The speaker indulges in a painful comparison between the Syria of his childhood and the Syria of his son’s childhood. He laments the fact that he can’t give his son what he got as a child. He can’t even begin to share his own emotional and familial inheritance with him because it has been lost to the socio-political upheaval. The only Syria that his son has seen is the one where the skies rain bombs, the ground spits out dead bodies of people once loved, and the city reeks of fear, hatred, and death.

The Syria of the father’s childhood — which he describes as “a long summer” in contrast with the unrelenting winter that they are now faced with — has been destroyed. All that remains are memories of Marwan’s (the son) grandparents’ house where the father and his brothers would live carefree. The father says:

We woke up in the mornings

to the stirring of olive trees in the breeze

To the bleating of your grandmother’s goat…

In that Syria, remembers the speaker, Muslims and Christians would pray together and live harmoniously. “I wish, Marwan” becomes the leitmotif in this poem as the helpless father expresses a series of unfulfilled but yet-to-be-resigned desires. “I wish you hadn’t been so young, you wouldn’t have forgotten the farmhouse,” he says while talking about the golden past when the family was together and happy. “I wish you remembered Homs as I do, Marwan,” he says again, hoping against hope that his son will know life as he once did and not lose the rest of his innocence and potential to the “storm”.

 The biggest loss of this family’s old Syria to this new Syria, however, has been of the mother.
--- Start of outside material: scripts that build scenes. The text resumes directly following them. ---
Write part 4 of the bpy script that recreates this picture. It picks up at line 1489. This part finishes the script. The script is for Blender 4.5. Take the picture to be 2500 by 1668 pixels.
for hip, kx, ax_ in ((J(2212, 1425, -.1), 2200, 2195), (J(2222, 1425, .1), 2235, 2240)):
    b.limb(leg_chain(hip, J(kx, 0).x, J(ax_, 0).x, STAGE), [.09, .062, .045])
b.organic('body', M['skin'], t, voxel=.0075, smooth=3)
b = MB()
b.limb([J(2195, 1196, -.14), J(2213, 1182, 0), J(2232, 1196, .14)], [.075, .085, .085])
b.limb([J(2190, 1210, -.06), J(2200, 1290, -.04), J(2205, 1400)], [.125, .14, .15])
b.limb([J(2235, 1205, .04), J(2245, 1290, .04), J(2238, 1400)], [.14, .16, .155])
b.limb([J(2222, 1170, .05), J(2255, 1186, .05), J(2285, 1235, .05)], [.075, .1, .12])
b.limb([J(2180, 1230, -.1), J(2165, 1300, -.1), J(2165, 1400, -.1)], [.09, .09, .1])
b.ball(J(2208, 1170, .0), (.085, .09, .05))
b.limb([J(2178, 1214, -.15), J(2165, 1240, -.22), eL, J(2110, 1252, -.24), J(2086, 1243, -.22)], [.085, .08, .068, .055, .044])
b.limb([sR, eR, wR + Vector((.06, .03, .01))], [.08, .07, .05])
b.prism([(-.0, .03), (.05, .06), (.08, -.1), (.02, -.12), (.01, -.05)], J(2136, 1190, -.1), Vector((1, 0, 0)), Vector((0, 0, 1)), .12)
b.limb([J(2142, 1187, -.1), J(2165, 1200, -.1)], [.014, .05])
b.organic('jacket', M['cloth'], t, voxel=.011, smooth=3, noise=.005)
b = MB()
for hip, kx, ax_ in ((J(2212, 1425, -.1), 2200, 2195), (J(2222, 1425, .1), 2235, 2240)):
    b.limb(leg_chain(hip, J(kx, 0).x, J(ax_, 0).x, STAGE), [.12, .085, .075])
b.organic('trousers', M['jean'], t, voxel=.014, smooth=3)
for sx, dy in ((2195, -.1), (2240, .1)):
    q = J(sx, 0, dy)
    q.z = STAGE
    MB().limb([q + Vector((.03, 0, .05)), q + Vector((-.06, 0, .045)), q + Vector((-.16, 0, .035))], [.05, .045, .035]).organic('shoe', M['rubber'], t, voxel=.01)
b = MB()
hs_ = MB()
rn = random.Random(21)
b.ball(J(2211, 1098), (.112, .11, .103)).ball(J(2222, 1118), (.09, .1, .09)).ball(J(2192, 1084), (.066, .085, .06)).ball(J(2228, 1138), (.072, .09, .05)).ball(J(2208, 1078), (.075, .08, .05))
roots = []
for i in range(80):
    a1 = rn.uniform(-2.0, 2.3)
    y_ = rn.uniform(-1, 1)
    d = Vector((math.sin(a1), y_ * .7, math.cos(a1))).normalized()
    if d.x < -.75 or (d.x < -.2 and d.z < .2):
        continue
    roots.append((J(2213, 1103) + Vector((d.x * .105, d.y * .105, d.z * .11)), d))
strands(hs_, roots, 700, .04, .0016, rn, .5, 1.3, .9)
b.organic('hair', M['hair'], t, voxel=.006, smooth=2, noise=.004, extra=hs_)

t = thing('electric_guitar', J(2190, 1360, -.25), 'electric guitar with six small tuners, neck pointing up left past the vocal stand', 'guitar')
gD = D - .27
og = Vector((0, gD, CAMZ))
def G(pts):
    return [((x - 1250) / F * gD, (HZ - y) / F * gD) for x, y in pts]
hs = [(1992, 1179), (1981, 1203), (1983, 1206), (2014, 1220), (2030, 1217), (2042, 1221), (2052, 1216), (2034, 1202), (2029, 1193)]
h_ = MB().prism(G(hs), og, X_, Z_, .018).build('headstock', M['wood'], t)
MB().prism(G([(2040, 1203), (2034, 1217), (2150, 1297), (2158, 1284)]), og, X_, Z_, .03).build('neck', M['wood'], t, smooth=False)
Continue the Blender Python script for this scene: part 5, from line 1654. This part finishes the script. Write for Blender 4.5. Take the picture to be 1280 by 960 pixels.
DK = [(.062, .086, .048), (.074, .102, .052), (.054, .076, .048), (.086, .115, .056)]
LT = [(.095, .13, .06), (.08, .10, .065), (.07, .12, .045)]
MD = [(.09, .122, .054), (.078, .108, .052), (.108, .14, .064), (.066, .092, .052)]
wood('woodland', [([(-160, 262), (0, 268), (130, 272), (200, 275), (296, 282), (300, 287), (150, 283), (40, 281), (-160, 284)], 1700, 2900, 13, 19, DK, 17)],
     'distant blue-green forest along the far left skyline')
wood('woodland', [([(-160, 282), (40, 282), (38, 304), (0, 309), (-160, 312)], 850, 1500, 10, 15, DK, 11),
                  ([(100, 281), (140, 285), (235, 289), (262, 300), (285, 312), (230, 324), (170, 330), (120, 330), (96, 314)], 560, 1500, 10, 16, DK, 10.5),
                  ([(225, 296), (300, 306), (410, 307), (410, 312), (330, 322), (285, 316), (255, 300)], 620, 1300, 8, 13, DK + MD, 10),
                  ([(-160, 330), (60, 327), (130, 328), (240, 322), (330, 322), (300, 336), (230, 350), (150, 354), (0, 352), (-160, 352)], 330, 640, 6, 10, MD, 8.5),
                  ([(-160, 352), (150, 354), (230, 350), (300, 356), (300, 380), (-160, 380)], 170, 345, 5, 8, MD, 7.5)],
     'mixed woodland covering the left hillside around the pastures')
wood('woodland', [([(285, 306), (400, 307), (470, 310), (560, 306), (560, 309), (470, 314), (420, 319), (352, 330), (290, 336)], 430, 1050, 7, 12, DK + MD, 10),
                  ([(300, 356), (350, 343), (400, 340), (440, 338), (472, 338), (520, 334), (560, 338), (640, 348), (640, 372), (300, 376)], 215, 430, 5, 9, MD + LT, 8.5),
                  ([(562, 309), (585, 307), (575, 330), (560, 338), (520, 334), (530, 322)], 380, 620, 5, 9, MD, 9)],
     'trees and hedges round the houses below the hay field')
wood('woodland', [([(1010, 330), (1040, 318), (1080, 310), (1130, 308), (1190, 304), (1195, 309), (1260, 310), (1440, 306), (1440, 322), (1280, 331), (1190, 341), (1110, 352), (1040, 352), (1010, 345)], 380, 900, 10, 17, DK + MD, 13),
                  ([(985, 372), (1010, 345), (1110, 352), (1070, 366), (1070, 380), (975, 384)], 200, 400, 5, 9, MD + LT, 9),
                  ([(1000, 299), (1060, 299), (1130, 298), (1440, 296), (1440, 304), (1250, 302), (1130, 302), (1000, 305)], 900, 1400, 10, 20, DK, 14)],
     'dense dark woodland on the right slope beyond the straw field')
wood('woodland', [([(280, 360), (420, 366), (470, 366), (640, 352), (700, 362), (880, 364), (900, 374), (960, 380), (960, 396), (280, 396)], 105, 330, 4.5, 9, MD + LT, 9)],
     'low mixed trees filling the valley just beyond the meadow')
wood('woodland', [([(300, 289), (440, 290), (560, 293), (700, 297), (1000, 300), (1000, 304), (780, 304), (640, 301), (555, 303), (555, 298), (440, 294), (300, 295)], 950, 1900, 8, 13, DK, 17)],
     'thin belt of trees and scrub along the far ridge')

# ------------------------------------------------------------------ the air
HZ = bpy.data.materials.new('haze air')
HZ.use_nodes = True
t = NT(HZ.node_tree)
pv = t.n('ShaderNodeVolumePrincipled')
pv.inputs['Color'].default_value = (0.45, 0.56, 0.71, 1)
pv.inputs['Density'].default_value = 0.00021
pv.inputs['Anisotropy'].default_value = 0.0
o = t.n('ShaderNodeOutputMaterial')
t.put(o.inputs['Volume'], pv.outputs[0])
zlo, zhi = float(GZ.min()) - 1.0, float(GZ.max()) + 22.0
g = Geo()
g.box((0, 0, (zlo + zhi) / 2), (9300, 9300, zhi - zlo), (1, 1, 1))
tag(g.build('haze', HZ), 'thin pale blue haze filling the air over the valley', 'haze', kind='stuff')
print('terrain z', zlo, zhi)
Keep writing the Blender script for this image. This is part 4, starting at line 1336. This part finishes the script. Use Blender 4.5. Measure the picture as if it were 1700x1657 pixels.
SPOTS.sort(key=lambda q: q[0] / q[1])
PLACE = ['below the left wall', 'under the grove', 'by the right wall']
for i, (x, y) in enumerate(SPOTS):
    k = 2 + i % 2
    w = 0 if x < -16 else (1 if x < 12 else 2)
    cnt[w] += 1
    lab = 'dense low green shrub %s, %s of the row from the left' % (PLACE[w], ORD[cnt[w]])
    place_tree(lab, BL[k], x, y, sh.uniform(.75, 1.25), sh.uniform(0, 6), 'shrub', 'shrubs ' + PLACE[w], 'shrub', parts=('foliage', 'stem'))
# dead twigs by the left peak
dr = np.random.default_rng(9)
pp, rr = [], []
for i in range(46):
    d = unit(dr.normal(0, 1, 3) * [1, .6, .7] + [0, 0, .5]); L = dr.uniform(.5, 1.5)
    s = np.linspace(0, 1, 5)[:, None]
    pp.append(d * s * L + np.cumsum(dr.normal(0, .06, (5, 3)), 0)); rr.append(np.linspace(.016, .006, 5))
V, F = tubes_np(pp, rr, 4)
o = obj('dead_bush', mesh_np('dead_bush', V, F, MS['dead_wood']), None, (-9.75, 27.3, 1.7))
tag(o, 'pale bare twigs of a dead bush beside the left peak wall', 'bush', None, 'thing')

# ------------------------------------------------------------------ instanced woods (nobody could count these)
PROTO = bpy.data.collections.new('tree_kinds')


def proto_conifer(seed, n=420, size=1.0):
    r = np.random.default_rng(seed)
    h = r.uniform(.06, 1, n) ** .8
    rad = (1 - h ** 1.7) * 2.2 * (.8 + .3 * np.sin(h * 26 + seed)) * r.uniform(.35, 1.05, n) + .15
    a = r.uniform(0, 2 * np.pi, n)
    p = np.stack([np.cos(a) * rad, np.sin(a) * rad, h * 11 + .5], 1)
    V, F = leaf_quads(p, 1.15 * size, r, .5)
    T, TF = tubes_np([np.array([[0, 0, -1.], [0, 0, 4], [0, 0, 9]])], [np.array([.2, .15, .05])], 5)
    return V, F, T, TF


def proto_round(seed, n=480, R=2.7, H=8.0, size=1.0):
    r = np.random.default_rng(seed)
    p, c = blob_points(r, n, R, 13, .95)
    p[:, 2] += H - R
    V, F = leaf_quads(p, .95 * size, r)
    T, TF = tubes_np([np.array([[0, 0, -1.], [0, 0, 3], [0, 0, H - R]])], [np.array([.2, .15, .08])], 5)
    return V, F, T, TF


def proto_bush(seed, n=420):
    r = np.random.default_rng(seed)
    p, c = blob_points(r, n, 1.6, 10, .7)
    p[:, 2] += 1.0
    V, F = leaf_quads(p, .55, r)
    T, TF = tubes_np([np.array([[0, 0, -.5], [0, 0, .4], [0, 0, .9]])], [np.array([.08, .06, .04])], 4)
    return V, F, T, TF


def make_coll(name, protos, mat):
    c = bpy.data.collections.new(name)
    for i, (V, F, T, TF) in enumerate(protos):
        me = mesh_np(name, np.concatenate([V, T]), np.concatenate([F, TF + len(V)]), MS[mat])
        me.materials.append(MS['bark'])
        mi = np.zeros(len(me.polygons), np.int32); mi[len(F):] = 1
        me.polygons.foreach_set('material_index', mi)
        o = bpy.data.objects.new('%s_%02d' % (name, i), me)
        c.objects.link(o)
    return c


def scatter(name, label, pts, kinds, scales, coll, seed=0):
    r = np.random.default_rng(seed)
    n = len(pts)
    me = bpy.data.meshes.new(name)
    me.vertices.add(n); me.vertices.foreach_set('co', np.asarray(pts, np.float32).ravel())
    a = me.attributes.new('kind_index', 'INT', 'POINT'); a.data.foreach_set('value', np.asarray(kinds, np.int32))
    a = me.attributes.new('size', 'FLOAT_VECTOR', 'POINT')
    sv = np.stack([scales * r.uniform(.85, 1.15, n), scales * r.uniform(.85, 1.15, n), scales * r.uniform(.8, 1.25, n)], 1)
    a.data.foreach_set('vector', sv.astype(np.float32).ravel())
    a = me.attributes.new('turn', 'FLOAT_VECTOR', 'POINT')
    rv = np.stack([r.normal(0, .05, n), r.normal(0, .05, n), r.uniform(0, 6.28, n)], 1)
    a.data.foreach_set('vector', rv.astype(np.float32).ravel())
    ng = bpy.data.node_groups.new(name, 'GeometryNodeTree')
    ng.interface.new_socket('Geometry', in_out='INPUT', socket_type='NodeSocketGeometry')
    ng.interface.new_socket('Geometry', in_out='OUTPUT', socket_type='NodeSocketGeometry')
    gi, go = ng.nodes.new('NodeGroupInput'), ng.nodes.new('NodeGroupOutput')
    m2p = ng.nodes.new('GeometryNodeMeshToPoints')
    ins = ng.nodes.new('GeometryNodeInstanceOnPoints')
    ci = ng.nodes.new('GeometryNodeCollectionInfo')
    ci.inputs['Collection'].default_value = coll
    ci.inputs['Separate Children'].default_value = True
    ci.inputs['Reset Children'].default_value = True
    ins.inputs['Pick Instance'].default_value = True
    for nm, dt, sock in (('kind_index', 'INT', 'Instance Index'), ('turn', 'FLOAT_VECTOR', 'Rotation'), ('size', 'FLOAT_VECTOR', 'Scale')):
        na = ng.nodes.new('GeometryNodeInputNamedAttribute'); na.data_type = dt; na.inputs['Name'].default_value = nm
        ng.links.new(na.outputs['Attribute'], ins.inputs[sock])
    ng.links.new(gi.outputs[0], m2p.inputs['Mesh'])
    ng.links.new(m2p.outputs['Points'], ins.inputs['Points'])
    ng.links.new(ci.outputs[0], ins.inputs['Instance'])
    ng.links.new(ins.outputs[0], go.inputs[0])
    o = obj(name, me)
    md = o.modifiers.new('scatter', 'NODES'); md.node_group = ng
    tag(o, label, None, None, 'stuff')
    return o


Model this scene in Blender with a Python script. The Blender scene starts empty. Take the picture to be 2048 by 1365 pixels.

He remembers the last trip the family had taken together. Now, just like the mothers and sisters of many other refugees, she can be found only in the the memories of the dwindling past. Hope, too, becomes slippery like time when the father says that the past is like a dream or a “long-dissolved” rumour even to him now.

A very Modernist breakdown of language against the violent reality of the characters’ universe can be seen towards the latter half of the book. Majority of this part is made up of heart-rending illustrations by Dan Williams. Hosseini chooses to use only a word or two on the whole page to show the enormity of the emotion that overtakes the father. The siege, the protests, the starvation, and the burials are not described in detail; they are left to be felt by the readers.

The most harrowing stanza in the whole poem, however, is the one that starts and ends with “These are the things you know,” which is written against the illustration of grey and black spots of smoke taking over Syria. It is spread out on two pages that have just six words written on them. They scream of the injustice met to the child whose childhood memory has been reduced to these smoke spots, blankness, and a blur. The only swimming pool that this child, who is representative of many other such children, knows is the one made out of a bomb crater.

Against all the lament and loss, the speaker somehow manages to regain hope. An illustration shows that the father has picked up the child and held him close to his chest. He assures the son that the mother is still with them as she whispers about the promise of better days. And even when he is very aware of how “deep” the sea has become, he decides to “hope again”, and he prays — to the sea and to God.